If we cant separated discussions of the effects of CO2 versus the multiple other mega impact issues humanity is having on the environment, then were all in denial that controlling this one variable (CO2) is going to save us.

Our climate is a combination of land, ocean, and atmosphere. We are changing all three. Mega tons of fresh water redirection and deforesting the land changes where water evaporates and how little of it or how much more of it makes it to the ocean where it effects temperature and salinity and can raise or lower silt levels. We have nearly removed the top level of the food chain in the ocean causing fundamental changes in types and numbers of organisms which in tern will change its chemistry, salinity, and acidity.
Sanescience
3 / 5 (3) Aug 06, 2012
(Cont.) And the atmosphere isn't just being filled with CO2, but tiny soot particles that is subtly darkening regions of the planets surface.

Not to mention all the policy changes in the world won't do us a lot of good if the population levels *and distribution* doesn't stabilize. Nothing quite like war to wreck the environment.

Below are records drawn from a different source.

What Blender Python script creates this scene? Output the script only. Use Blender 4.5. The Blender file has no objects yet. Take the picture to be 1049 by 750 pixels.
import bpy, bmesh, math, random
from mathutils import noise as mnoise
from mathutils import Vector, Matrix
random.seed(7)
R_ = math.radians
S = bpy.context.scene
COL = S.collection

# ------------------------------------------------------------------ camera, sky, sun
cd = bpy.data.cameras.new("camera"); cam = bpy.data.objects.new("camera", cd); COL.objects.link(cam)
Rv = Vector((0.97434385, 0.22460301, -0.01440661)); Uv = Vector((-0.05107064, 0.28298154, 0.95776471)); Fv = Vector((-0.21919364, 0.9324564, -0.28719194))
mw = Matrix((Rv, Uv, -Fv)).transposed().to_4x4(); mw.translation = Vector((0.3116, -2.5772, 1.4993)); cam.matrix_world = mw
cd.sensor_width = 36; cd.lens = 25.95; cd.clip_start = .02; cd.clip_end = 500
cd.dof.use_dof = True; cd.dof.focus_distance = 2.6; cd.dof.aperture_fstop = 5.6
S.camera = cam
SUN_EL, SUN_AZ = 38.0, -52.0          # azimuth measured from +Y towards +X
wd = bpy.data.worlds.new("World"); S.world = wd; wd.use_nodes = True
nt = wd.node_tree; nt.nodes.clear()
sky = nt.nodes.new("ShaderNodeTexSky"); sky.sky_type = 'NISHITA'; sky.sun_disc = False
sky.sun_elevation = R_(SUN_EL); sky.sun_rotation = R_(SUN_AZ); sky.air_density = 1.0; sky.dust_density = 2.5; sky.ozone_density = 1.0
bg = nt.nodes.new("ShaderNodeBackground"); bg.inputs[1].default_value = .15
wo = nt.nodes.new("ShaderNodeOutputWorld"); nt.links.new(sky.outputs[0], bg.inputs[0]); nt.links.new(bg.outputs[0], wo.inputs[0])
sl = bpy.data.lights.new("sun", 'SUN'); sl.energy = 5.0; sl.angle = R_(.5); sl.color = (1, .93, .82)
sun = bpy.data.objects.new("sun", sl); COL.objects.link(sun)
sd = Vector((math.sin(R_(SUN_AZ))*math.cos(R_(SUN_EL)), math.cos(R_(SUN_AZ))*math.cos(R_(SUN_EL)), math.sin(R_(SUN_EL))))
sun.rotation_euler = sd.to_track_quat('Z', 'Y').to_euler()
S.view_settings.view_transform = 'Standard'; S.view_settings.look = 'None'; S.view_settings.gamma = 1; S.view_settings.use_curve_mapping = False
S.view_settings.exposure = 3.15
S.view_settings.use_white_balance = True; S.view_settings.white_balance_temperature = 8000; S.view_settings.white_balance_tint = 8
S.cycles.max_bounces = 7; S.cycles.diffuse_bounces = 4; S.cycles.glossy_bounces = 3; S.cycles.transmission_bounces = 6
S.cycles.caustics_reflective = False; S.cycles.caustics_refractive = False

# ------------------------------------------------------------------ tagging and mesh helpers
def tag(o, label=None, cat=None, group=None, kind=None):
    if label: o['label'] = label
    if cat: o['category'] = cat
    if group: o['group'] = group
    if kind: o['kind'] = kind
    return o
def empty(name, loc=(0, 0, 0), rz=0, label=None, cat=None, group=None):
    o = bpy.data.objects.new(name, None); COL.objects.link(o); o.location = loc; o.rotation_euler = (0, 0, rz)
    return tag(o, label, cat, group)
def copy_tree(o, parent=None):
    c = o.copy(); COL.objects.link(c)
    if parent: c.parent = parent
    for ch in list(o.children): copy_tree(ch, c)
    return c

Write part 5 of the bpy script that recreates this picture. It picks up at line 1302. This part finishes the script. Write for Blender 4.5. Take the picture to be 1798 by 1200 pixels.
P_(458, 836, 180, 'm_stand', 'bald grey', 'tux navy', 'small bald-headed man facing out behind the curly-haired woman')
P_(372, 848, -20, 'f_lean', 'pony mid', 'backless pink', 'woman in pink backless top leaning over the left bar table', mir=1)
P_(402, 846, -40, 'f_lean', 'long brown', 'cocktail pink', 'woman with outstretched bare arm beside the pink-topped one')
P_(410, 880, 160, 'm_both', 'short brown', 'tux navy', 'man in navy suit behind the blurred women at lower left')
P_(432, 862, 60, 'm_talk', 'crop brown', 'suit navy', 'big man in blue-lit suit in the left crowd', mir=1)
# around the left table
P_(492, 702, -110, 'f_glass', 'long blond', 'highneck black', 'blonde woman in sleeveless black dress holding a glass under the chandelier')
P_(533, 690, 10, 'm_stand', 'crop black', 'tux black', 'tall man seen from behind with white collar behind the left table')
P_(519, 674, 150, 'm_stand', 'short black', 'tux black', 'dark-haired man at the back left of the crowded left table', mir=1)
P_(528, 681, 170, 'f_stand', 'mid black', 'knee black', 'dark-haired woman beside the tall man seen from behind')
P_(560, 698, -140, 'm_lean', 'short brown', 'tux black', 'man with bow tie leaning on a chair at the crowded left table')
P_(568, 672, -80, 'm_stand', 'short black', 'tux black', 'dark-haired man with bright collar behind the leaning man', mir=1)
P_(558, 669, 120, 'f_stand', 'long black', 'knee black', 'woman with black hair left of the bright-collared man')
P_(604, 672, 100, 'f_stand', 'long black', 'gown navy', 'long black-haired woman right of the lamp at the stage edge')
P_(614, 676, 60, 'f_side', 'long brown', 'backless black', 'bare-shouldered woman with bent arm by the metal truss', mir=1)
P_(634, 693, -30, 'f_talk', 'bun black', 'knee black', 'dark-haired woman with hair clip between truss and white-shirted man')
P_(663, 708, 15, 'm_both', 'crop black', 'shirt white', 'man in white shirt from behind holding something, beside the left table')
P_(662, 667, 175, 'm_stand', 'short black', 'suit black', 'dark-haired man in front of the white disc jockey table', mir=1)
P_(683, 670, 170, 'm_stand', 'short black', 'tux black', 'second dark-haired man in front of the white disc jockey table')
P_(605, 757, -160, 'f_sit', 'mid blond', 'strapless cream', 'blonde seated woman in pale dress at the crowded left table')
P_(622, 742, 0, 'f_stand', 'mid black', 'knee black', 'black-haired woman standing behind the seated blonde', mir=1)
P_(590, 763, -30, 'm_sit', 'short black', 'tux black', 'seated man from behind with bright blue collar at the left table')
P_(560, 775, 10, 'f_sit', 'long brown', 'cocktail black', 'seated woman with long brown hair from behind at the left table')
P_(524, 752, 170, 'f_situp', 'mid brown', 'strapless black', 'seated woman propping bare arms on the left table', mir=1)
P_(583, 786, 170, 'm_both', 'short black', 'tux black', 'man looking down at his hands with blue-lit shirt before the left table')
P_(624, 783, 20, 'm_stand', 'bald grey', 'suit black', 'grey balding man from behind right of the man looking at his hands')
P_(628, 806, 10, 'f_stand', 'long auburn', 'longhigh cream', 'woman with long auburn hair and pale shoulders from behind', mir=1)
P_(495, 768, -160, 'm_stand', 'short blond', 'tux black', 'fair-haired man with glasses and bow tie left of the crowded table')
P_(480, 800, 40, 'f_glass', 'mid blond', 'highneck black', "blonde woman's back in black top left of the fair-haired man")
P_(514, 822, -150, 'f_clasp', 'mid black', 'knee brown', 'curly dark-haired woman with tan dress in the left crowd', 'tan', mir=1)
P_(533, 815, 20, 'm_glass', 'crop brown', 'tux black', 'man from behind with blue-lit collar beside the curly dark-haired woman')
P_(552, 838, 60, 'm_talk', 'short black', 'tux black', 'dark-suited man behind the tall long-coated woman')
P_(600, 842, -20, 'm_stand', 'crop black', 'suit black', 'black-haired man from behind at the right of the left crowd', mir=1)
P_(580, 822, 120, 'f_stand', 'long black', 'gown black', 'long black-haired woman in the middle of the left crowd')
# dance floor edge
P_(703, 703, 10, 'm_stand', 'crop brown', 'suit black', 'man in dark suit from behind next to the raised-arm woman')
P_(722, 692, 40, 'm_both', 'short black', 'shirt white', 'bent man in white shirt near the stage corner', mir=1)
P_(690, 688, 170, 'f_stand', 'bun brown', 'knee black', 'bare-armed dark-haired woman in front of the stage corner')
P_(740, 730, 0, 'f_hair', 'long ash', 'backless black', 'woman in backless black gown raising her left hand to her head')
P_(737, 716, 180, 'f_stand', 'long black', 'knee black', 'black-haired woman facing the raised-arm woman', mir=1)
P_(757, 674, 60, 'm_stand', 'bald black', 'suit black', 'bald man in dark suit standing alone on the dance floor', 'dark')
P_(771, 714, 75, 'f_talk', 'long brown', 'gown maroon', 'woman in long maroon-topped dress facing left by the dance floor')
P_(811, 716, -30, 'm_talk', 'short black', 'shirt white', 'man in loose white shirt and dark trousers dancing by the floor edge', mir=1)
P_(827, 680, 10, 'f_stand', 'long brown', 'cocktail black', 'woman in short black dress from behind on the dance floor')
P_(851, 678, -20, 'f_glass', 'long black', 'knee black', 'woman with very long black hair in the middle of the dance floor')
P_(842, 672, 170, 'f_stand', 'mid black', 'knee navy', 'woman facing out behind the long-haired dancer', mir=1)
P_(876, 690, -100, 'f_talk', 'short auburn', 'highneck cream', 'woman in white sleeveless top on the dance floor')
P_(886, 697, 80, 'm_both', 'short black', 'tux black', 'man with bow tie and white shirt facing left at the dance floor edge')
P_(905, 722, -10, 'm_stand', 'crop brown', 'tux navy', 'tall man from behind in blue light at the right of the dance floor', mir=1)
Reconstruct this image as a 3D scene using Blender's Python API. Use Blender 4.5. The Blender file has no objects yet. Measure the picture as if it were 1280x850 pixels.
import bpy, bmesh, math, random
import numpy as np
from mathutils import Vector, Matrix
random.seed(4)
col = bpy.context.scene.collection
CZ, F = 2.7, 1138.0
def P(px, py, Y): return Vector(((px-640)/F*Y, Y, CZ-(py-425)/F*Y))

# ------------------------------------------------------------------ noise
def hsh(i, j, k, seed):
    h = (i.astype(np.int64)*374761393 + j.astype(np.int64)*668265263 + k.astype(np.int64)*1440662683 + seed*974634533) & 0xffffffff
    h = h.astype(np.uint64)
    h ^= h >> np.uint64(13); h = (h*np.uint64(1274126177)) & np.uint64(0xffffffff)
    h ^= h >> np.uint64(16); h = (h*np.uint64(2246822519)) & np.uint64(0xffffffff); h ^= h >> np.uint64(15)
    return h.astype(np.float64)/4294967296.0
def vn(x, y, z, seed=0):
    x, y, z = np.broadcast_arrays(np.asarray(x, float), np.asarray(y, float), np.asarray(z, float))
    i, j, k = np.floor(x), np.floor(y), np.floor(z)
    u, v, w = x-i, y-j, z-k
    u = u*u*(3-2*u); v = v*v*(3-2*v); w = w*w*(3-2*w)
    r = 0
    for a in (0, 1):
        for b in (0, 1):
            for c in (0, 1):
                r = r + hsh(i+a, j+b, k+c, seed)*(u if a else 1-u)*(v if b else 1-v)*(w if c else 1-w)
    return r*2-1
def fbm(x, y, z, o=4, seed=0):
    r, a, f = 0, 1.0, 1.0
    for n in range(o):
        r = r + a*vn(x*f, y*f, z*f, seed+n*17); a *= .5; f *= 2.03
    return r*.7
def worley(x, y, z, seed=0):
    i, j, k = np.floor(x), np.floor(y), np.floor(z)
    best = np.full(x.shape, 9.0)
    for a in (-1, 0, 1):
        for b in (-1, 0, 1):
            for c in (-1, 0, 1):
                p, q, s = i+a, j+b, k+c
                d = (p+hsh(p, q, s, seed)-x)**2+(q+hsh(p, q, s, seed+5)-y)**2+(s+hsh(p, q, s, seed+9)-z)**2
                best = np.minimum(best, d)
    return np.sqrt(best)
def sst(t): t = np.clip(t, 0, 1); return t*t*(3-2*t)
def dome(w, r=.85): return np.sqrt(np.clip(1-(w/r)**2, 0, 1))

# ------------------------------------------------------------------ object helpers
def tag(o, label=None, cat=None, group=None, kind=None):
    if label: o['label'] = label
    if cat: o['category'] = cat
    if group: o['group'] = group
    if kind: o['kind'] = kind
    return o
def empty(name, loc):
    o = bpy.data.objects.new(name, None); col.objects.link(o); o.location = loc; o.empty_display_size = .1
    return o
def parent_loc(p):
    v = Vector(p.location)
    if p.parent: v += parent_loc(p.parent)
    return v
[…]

That is not to say it isn't important to understand CO2, but we better get our heads out of the "dark" and start looking at the Earth as more than the sum of its parts.
StarGazer2011
2 / 5 (4) Aug 06, 2012
Should have used 1930's data to avoid acucsations of cherry picking a cooling period, im sure theres no political or financial motivation for the choice of period though.
Howhot
3.7 / 5 (3) Aug 06, 2012
Yeah, use the 1930 data. See if it 1930 was worst than this: http://news.yahoo...110.html
It just shows that there are consequences to stubborn belligerence.
Maggnus
4.7 / 5 (3) Aug 07, 2012
Not to mention all the policy changes in the world won't do us a lot of good if the population levels *and distribution* doesn't stabilize. Nothing quite like war to wreck the environment.

I don't think there will be much "stabilization" of populations until the ocean levels stabilize--sometime next century. Until then, and in fits and bursts, population will move away from the current coasts to where ever the new coastlines end up.
Howhot
5 / 5 (2) Aug 07, 2012
I think your missing the point Maggnus; I think by "stabilization" sanescience is referring to the growth of the Human population. Its a big problem. But human climate-change migration is going to be an issue soon.